Hydrological Model Evaluation Criteria Comparison

Abstract

Hydrological models are widely used to support water resources planning, flood and drought assessment, watershed management, and climate change impact analysis. The credibility of such applications depends strongly on how model performance is evaluated against observed data. Numerous statistical performance metrics have been proposed for hydrological model evaluation; however, their mathematical formulations, sensitivity to flow regimes, and interpretability differ substantially. As a result, the choice of evaluation criteria can strongly influence conclusions regarding model adequacy and comparative performance.

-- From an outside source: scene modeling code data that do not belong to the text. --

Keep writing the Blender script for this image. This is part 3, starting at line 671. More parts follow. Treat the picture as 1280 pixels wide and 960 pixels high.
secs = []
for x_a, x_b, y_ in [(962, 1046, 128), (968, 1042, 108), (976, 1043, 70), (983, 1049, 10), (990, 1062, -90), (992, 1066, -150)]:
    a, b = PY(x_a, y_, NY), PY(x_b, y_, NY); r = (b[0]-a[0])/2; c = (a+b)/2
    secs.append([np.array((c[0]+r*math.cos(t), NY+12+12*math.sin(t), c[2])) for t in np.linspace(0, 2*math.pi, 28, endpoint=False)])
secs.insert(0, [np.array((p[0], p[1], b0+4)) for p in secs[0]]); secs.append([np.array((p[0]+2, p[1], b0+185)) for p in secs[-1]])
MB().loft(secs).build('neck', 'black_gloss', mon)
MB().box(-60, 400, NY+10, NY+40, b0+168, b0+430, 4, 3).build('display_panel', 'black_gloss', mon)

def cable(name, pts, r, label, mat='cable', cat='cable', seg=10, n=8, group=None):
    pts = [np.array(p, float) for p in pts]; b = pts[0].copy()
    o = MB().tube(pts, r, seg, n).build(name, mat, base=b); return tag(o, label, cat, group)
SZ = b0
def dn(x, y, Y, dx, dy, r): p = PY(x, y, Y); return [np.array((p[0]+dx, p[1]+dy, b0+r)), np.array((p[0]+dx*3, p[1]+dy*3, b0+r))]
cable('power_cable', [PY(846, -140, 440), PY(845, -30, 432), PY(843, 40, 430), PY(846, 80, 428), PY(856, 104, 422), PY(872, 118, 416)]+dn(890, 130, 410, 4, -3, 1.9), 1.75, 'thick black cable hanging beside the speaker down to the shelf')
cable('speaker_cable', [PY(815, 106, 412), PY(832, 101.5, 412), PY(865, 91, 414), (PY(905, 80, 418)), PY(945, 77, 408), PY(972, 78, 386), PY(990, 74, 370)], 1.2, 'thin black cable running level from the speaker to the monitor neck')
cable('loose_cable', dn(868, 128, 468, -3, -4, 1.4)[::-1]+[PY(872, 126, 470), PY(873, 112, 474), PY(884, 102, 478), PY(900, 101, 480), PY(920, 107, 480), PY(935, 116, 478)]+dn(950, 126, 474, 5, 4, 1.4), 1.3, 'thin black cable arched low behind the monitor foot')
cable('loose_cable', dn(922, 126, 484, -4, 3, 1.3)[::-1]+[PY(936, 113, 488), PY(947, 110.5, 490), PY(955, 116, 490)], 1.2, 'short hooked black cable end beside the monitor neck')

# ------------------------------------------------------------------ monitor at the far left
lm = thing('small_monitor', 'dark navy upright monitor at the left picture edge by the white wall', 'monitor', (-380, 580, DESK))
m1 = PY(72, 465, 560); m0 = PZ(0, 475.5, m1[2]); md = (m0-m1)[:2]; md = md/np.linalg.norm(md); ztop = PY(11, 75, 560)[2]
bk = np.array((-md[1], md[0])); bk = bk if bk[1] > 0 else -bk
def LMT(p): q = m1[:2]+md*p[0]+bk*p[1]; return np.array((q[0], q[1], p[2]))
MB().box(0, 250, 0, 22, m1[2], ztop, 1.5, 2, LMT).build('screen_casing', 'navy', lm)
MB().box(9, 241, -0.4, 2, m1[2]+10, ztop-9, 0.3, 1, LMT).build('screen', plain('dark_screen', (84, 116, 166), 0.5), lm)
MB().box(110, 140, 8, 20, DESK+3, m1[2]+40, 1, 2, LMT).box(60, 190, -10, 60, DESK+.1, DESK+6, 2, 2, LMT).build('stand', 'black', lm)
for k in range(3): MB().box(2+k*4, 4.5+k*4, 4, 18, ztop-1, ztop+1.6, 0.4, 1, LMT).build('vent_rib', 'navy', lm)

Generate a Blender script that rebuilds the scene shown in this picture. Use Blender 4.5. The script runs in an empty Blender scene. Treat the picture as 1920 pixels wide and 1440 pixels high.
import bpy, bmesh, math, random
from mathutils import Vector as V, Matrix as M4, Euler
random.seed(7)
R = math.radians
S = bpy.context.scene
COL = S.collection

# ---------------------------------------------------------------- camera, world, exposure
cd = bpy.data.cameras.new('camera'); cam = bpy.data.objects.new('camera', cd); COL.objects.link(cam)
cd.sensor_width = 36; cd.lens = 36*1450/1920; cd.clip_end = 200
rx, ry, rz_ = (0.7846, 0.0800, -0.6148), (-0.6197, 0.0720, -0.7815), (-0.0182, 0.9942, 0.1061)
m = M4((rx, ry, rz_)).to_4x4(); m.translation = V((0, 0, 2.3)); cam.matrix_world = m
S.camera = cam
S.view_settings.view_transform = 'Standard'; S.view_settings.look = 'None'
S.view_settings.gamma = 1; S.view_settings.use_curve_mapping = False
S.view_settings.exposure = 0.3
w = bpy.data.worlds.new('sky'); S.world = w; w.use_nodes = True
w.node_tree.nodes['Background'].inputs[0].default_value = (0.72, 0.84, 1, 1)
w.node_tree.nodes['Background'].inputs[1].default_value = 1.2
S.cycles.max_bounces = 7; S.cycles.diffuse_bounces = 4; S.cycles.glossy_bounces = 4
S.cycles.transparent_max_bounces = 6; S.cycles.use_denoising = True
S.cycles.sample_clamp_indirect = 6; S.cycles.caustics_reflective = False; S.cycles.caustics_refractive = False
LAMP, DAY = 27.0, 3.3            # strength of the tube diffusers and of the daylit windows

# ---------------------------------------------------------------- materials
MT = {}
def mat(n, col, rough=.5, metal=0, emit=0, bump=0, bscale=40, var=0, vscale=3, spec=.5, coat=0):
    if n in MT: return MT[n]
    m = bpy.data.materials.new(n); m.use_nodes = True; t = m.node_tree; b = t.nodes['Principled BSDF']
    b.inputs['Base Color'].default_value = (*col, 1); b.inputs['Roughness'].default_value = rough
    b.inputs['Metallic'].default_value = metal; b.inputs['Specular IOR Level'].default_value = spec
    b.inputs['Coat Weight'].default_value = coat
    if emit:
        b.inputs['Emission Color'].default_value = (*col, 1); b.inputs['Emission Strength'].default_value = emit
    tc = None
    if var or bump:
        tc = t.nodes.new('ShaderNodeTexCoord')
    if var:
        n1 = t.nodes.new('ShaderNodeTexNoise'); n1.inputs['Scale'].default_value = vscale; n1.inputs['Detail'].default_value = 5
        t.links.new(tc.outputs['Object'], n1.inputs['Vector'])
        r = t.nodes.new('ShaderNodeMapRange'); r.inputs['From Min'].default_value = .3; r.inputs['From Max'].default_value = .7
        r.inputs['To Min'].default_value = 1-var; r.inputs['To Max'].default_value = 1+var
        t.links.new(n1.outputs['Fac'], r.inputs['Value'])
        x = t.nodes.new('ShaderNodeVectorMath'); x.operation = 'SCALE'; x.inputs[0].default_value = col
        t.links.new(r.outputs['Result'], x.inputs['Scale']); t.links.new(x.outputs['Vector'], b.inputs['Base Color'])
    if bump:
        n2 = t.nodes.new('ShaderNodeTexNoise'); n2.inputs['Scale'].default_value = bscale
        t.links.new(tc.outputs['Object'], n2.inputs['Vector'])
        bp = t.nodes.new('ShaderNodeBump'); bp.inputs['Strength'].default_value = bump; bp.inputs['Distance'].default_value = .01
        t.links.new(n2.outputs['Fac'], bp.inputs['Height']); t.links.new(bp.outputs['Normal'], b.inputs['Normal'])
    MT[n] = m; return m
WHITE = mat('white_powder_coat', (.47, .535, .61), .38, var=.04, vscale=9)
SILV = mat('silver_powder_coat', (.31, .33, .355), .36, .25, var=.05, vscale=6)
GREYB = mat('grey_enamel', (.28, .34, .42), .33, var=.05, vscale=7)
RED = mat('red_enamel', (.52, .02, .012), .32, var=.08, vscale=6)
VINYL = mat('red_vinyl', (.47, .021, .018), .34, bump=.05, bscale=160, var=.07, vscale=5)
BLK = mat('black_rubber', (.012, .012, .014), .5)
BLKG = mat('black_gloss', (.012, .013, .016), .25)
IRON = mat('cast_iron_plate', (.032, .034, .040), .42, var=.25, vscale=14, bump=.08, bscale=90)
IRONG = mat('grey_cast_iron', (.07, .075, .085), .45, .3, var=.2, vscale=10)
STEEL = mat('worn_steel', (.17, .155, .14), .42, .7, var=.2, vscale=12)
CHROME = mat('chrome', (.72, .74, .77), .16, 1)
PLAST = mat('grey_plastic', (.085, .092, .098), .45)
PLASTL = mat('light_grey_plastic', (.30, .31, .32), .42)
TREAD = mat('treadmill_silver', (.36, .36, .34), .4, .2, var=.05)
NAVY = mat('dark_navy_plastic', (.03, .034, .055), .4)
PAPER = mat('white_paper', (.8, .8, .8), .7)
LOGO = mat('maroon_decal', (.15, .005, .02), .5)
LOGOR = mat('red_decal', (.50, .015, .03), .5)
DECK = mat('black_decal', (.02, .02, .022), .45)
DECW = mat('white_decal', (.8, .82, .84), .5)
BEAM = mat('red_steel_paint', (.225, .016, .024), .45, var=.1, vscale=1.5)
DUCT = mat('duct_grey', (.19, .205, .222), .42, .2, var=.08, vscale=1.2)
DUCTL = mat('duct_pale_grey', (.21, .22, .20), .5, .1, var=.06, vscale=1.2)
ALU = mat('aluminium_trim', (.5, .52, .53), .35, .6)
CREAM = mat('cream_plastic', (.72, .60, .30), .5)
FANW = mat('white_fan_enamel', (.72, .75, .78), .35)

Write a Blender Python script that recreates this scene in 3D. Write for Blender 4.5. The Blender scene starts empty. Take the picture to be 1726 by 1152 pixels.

This review synthesizes commonly used hydrological model performance metrics, including the Nash-Sutcliffe Efficiency (NSE), coefficient of determination (R²), Root Mean Square Error (RMSE), Mean Absolute Error (MAE), Percent Bias (PBIAS), Kling-Gupta Efficiency (KGE), RMSE-observations standard deviation ratio (RSR), and Willmott’s index of agreement. For each metric, definitions, formulations, interpretation guidelines, strengths, and limitations are discussed based on classical and recent literature. Particular attention is given to the sensitivity of metrics to high-flow and low-flow conditions, systematic bias, variability, and error magnitude, as well as their suitability for different water resources applications. Comparative analysis highlights that no single metric can adequately capture all aspects of hydrological model performance, and metric-dependent ranking of models is common across studies. The review study emphasizes the importance of multi-criteria evaluation frameworks and application-specific metric selection, especially under non-stationary climatic conditions. Practical recommendations are provided to support transparent, consistent, and meaningful performance evaluation in hydrological modeling and water resources decision-making.